● Stated exercise
Show all lines from the data that include the word "Python".
- - -
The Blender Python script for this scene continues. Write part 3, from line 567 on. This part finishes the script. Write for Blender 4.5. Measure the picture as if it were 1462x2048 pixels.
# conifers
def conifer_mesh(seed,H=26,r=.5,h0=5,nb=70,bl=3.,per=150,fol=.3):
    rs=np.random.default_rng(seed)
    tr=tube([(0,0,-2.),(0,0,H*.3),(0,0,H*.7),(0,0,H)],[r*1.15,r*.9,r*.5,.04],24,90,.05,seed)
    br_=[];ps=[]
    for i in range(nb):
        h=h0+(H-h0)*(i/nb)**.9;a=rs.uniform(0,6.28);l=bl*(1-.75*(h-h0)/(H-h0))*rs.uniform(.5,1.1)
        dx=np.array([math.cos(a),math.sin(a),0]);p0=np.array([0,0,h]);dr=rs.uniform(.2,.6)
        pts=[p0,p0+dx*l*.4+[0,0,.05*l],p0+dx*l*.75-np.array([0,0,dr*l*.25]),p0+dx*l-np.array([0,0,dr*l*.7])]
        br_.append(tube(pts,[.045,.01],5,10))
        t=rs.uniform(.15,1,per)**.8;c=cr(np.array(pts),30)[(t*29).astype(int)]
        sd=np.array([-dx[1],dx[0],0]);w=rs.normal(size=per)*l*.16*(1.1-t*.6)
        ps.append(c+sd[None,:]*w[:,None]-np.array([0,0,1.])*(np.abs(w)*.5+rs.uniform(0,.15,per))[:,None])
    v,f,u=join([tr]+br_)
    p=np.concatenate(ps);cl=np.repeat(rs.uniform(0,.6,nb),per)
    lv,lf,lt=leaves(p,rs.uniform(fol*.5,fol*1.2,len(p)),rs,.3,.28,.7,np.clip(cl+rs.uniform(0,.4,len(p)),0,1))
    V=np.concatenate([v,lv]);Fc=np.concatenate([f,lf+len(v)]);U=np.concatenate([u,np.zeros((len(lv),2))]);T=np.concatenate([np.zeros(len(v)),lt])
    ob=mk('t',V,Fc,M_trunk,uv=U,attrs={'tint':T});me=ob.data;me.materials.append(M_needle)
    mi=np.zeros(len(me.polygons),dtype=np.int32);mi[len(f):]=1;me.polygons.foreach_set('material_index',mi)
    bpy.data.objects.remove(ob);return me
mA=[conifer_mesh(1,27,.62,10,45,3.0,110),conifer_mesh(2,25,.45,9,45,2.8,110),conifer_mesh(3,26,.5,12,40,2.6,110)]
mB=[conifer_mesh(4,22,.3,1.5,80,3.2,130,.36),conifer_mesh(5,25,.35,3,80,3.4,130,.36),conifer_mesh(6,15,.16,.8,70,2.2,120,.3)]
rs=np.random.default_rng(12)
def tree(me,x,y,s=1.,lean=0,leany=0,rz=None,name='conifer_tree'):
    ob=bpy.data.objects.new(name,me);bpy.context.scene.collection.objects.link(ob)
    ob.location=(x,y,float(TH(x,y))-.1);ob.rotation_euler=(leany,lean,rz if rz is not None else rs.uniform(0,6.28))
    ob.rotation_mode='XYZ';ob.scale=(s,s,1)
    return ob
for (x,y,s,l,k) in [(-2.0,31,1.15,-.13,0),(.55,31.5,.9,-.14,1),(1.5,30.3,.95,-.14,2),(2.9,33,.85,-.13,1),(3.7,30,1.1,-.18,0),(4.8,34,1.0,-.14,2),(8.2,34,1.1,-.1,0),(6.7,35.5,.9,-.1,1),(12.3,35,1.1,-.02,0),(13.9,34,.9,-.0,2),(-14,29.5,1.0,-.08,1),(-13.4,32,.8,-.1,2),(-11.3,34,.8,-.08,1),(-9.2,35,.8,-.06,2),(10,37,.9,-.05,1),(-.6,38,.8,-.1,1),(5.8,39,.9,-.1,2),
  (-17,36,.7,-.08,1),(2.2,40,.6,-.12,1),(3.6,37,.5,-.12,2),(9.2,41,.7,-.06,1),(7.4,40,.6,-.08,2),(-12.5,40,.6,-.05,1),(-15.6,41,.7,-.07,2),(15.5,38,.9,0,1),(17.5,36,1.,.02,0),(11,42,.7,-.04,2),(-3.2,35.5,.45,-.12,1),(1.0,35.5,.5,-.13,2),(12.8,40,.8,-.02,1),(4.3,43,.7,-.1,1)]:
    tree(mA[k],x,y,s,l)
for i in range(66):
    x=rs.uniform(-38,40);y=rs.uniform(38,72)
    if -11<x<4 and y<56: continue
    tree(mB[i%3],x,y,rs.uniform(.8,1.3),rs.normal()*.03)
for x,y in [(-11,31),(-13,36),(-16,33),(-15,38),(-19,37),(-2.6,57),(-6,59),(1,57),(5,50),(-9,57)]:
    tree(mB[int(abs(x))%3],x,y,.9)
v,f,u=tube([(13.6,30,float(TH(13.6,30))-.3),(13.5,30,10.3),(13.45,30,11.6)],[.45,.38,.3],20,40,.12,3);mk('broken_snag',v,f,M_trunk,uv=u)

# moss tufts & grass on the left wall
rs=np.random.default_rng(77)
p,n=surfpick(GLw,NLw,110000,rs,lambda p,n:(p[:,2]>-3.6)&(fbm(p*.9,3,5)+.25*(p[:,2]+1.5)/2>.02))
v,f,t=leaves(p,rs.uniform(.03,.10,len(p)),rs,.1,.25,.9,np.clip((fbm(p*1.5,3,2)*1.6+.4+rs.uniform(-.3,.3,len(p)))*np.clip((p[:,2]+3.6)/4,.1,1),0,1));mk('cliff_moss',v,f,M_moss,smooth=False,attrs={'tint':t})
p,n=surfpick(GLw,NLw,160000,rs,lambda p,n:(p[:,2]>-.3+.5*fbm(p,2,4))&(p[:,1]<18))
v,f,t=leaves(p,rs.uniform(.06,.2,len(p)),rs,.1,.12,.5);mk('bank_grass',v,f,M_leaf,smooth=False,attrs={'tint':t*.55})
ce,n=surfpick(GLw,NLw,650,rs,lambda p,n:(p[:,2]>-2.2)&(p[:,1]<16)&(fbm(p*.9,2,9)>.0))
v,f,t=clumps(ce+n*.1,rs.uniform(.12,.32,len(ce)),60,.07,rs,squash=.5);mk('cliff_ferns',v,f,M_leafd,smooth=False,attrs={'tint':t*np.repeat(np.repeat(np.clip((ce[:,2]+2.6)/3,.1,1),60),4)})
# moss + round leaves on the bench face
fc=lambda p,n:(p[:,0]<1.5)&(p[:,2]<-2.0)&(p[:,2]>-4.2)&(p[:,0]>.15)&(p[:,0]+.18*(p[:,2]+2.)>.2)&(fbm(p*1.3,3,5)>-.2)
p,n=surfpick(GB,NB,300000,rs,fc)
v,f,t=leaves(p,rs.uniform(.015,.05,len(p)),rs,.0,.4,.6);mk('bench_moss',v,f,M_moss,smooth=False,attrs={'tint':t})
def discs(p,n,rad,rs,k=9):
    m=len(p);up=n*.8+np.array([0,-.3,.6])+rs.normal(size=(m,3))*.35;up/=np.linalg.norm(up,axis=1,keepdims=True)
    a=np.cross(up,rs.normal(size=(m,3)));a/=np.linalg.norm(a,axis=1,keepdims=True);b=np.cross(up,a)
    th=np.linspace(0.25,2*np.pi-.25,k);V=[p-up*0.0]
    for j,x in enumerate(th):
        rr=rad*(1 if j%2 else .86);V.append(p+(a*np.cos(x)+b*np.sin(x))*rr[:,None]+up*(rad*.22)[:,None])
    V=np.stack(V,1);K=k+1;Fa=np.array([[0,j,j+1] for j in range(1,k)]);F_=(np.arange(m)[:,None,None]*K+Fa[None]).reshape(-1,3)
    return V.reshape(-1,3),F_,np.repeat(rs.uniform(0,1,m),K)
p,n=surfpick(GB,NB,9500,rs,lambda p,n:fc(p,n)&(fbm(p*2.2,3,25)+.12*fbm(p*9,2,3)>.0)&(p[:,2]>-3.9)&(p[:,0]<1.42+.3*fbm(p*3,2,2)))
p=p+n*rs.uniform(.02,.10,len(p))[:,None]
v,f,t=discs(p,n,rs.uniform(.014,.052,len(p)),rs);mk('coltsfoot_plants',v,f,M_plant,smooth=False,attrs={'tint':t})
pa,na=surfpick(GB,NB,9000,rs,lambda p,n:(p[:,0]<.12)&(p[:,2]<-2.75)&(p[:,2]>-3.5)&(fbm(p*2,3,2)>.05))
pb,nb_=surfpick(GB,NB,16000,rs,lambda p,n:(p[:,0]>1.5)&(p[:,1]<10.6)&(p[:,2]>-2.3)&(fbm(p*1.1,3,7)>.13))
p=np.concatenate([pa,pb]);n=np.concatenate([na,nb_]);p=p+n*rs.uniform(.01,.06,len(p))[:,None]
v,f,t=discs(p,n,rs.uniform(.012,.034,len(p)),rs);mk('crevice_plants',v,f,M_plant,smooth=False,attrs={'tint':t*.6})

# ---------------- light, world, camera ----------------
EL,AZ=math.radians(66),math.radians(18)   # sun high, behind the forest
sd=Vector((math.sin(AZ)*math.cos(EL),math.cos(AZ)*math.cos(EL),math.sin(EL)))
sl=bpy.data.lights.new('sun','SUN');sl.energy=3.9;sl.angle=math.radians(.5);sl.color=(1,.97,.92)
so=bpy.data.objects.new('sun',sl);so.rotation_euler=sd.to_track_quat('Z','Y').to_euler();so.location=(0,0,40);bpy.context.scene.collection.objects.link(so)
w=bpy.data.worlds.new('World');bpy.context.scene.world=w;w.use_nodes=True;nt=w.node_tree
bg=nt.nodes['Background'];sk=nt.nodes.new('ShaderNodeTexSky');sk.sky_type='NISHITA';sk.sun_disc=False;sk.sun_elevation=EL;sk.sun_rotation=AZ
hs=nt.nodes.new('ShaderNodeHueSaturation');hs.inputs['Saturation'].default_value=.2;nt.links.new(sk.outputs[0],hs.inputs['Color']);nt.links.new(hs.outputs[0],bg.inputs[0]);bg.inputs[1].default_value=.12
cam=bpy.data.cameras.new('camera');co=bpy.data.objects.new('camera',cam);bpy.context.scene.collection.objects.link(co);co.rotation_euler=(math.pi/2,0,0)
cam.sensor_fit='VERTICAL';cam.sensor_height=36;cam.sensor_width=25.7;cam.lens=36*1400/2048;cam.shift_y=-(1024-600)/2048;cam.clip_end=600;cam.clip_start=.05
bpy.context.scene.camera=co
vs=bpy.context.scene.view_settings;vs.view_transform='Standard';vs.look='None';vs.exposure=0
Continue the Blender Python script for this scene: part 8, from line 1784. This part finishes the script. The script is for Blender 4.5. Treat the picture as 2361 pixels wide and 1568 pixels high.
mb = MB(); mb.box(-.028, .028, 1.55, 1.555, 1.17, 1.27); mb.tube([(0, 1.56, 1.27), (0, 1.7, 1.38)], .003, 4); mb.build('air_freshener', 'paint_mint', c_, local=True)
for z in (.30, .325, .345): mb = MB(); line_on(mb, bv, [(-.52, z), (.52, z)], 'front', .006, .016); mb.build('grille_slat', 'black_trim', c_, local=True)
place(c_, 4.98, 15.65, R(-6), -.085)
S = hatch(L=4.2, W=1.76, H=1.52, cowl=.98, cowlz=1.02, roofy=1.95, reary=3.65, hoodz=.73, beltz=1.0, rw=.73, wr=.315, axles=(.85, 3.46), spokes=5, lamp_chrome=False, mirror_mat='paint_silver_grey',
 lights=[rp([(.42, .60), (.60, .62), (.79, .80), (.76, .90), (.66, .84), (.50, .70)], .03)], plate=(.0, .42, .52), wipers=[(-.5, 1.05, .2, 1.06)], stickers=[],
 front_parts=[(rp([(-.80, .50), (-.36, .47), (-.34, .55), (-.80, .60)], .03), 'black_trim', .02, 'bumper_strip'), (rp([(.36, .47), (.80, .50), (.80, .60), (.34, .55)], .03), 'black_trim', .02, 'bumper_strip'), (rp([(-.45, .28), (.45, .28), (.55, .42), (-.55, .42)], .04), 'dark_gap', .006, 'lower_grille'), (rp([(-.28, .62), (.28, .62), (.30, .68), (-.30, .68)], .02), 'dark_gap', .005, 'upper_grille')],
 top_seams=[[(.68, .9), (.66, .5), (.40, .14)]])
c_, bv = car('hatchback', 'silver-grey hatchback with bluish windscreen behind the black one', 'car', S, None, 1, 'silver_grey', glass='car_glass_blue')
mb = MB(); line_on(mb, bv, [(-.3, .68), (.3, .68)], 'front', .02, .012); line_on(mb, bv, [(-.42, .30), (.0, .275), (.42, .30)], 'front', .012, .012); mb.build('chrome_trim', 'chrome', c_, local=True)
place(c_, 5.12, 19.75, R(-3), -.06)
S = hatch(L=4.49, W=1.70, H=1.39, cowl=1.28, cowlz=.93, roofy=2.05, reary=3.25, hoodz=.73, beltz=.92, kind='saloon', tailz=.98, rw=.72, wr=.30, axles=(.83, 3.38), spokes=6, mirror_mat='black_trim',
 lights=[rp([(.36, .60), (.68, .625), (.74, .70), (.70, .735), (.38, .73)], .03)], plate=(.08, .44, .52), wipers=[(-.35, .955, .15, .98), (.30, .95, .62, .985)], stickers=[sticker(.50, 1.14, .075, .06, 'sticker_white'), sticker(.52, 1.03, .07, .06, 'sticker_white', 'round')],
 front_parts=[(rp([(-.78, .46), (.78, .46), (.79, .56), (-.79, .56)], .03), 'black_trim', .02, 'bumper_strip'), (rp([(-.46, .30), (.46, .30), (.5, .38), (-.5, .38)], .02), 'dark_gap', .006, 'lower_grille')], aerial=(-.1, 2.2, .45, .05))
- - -
● Finished task
The Blender Python script for this scene continues. Write part 3, from line 567 on. This part finishes the script. Write for Blender 4.5. Measure the picture as if it were 1462x2048 pixels.
Continue the Blender Python script for this scene: part 8, from line 1784. This part finishes the script. The script is for Blender 4.5. Treat the picture as 2361 pixels wide and 1568 pixels high.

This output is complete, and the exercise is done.